Numerical Study on the Unstable Flow Dynamics of Wormlike Micellar Solutions past a Sphere in the Creeping Flow Regime

Abstract

The flow dynamics of wormlike micellar solutions around a sphere is a fundamental problem in particle-laden complex fluids but is still understood insufficiently. In this study, the flows of the wormlike micellar solution past a sphere in the creeping flow regime are investigated numerically with the two species, micelles scission/reforming, Vasquez–Cook–McKinley (VCM) and the single-species Giesekus constitutive equations. The two constitutive models both exhibit the shear thinning and the extension hardening rheological properties. There exists a region with a high velocity that exceeds the main stream velocity in the wake of the sphere, forming a stretched wake with a large velocity gradient, when the fluids flow past a sphere at very low Reynolds numbers.
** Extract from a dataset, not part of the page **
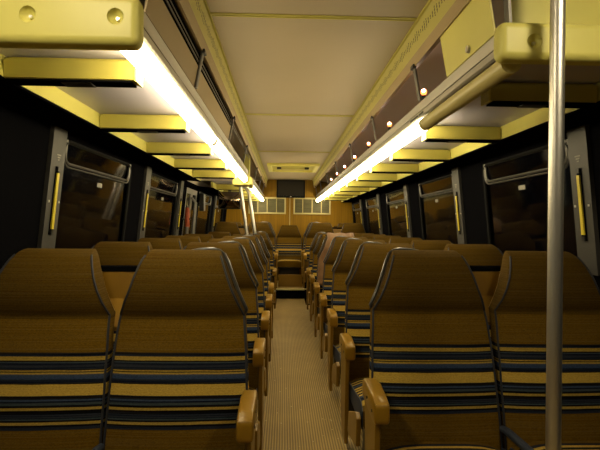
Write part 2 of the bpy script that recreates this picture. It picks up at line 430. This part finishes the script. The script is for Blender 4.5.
# door-gap bracket at the end of the first left section
b = B(); box(b, -.64, -.44, 4.752, 5.00, 1.50, 1.585, .01); PL('end_bracket', b, YEL)
b = B(); box(b, -.53, -.462, 4.752, 4.80, 1.586, 1.82, .008); PL('end_post', b, YEL)
# moulded end caps with recessed screws
def cap(s, y, x0, x1, z0, P, screws):
    bm = B(); box(bm, s*x0, s*x1, y-.055, y, z0, 1.649, .022, 4)
    cut = [(s*x, y-.060, 1.594) for x in screws]
    o = P('end_cap', bm, YEL, smooth=True, angle=50)
    off = Vector(o.parent.location)
    for c in cut:
        cb = B(); bmesh.ops.create_uvsphere(cb, u_segments=20, v_segments=12, radius=.021, matrix=Matrix.Translation(Vector(c)-off))
        k = obj('cutter', cb, YEL, smooth=True)
        k.location = off
        md = o.modifiers.new('b', 'BOOLEAN'); md.operation = 'DIFFERENCE'; md.object = k; md.solver = 'EXACT'
        bpy.context.view_layer.update()
        me = bpy.data.meshes.new_from_object(o.evaluated_get(bpy.context.evaluated_depsgraph_get()))
        o.modifiers.clear(); o.data = me; bpy.data.objects.remove(k)
        sb = B(); bmesh.ops.create_cone(sb, cap_ends=True, segments=12, radius1=.0055, radius2=.004, depth=.006,
                                        matrix=Matrix.Translation((c[0]+.003, c[1]+.016, c[2]-.002)) @ Matrix.Rotation(PI/2, 4, 'X'))
        for v in sb.verts: v.co -= off
        obj('screw', sb, CHROME, o, smooth=True)
    wm = o.modifiers.new('wn', 'WEIGHTED_NORMAL'); wm.keep_sharp = False
        
cap(-1, 1.185, .465, 1.14, 1.525, PL, (.522, .728, .934)); cap(1, 1.270, .452, 1.14, 1.545, PR, (.545, .77, .99))
# yellow bulkheads above the end caps
b = B(); prism(b, [(.515, 1.655), (.53, 1.90), (.88, 1.865), (1.03, 1.775), (1.11, 1.66)], 'y', 1.30, 1.315); PR('end_bulkhead', b, YEL)
b = B(); prism(b, [(-.515, 1.655), (-.53, 1.90), (-.88, 1.865), (-1.03, 1.775), (-1.11, 1.66)], 'y', 1.20, 1.215); PL('end_bulkhead', b, YEL)
b = B(); prism(b, [(.500, 1.652), (.490, 1.80), (.498, 1.80), (.508, 1.652)], 'y', 1.262, 1.29); PR('end_post', b, ALUD)
# slanted locker door with key lock, right side
b = B(); prism(b, [(.480, 1.650), (.486, 1.650), (.4585, 1.805), (.4525, 1.800)], 'y', 1.31, 1.70); PR('locker_door', b, YEL)
b = B(); bmesh.ops.create_cone(b, cap_ends=True, segments=18, radius1=.013, radius2=.011, depth=.01, matrix=Matrix.Translation((.473, 1.485, 1.672)) @ Matrix.Rotation(-PI/2, 4, 'Y'))
PR('key_lock', b, CHROME, smooth=True)
for yy in (2.02, 2.16, 2.10): 
    b = B(); box(b, .4785, .4812, yy-.03, yy+.03, 1.588, 1.596); PR('rail_clip', b, DARKM)
# tan closing panels on the near left part
b = B(); prism(b, [(-.480, 1.650), (-.486, 1.650), (-.470, 1.733), (-.464, 1.733)], 'y', 1.23, 3.05); PL('locker_door', b, TANP)
b = B(); prism(b, [(-.466, 1.734), (-.476, 1.734), (-.476, 1.797), (-.460, 1.791)], 'y', 1.20, 3.05); PL('sliding_track', b, BLACK)
b = B(); 
for zz in (1.748, 1.768): box(b, -.4655, -.4615, 1.20, 4.7, zz, zz+.006)
PL('track_rib', b, ALUD)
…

We found a quasi-periodic fluctuation of the velocity with the time in the wake of the sphere using the Giesekus model, which shows a qualitative similarity with the results found in present and previous numerical simulations with the VCM model. The results indicate that it is the elasticity of the fluid that causes the flow instability at low Reynolds numbers, and the increase in the elasticity enhances the chaos of the velocity fluctuation. This elastic-induced instability might be the reason for the oscillating falling behaviors of a sphere in wormlike micellar solutions in prior experiments.